▶ _Set exercise_
Identify all lines in the data containing the string "part". Copy them out.

▶ _Dataset section_
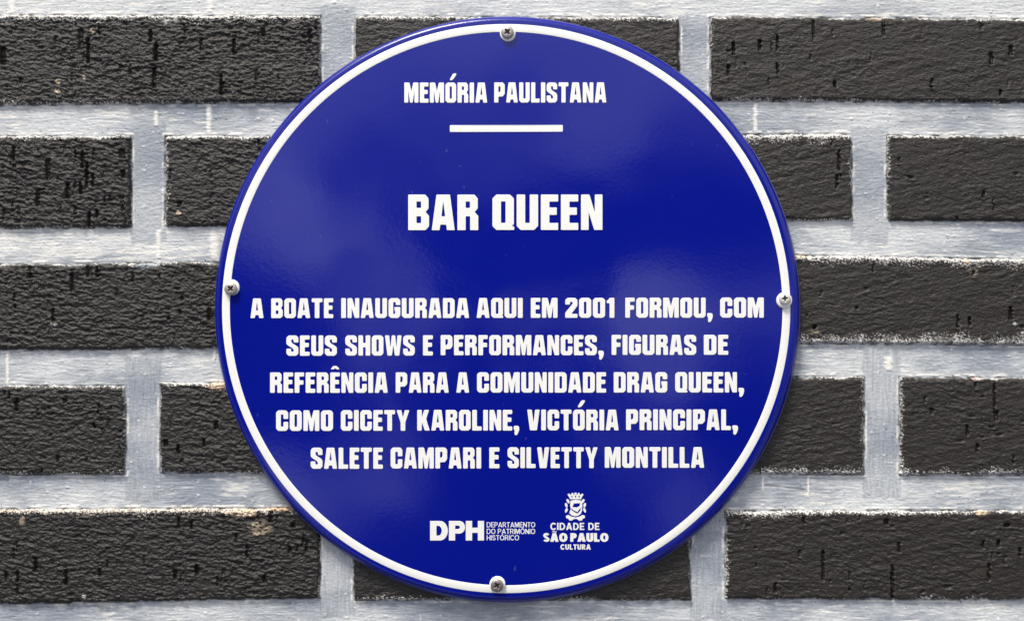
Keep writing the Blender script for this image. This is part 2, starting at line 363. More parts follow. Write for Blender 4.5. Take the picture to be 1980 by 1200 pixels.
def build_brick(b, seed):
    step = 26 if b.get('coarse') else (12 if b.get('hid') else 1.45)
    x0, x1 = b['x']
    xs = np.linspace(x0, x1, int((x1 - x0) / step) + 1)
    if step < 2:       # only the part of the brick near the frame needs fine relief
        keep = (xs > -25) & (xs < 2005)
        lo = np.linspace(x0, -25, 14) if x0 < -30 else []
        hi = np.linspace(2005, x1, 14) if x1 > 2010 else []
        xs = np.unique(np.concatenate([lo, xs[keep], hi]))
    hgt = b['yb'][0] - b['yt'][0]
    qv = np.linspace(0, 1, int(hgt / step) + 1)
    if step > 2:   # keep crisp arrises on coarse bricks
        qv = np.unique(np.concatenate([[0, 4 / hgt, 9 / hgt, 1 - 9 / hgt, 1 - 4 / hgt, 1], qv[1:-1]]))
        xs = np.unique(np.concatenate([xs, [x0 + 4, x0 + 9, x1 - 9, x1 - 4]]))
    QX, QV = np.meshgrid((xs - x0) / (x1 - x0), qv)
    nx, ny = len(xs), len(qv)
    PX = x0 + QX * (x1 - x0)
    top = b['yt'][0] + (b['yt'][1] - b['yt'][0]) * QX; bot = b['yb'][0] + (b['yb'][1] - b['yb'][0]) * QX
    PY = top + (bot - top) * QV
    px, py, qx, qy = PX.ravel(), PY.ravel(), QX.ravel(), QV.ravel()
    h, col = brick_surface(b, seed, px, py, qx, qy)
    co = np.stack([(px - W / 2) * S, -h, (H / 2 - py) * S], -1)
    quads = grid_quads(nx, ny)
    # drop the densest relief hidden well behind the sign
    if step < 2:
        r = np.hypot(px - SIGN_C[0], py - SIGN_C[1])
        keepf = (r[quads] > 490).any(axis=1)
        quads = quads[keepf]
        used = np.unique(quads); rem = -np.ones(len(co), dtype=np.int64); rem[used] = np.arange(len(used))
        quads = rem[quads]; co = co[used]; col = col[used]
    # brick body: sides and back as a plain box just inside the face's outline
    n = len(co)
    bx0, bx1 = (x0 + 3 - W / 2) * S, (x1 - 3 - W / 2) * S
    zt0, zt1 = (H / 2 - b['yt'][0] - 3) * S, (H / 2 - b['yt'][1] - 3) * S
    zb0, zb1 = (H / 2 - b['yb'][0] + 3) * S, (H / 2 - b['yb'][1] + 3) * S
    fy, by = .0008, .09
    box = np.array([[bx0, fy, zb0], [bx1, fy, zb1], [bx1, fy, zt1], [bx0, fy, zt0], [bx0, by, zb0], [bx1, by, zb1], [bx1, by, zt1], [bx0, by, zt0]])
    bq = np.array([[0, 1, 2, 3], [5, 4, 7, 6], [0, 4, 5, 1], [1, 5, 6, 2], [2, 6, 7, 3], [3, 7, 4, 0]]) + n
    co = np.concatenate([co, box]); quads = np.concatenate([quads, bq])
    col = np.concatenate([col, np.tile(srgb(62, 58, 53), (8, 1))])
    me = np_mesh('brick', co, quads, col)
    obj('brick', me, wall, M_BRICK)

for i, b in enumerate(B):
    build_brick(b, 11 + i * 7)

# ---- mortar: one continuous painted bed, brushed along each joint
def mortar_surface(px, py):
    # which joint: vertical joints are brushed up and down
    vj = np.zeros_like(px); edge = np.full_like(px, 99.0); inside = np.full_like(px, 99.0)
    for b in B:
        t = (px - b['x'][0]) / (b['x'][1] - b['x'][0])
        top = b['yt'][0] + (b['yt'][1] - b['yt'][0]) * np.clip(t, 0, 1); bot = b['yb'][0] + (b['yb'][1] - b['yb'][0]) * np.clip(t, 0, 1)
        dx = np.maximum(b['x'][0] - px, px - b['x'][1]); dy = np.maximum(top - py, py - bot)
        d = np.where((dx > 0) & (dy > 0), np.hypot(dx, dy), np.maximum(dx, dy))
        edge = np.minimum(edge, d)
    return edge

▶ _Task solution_
Keep writing the Blender script for this image. This is part 2, starting at line 363. More parts follow. Write for Blender 4.5. Take the picture to be 1980 by 1200 pixels.
    if step < 2:       # only the part of the brick near the frame needs fine relief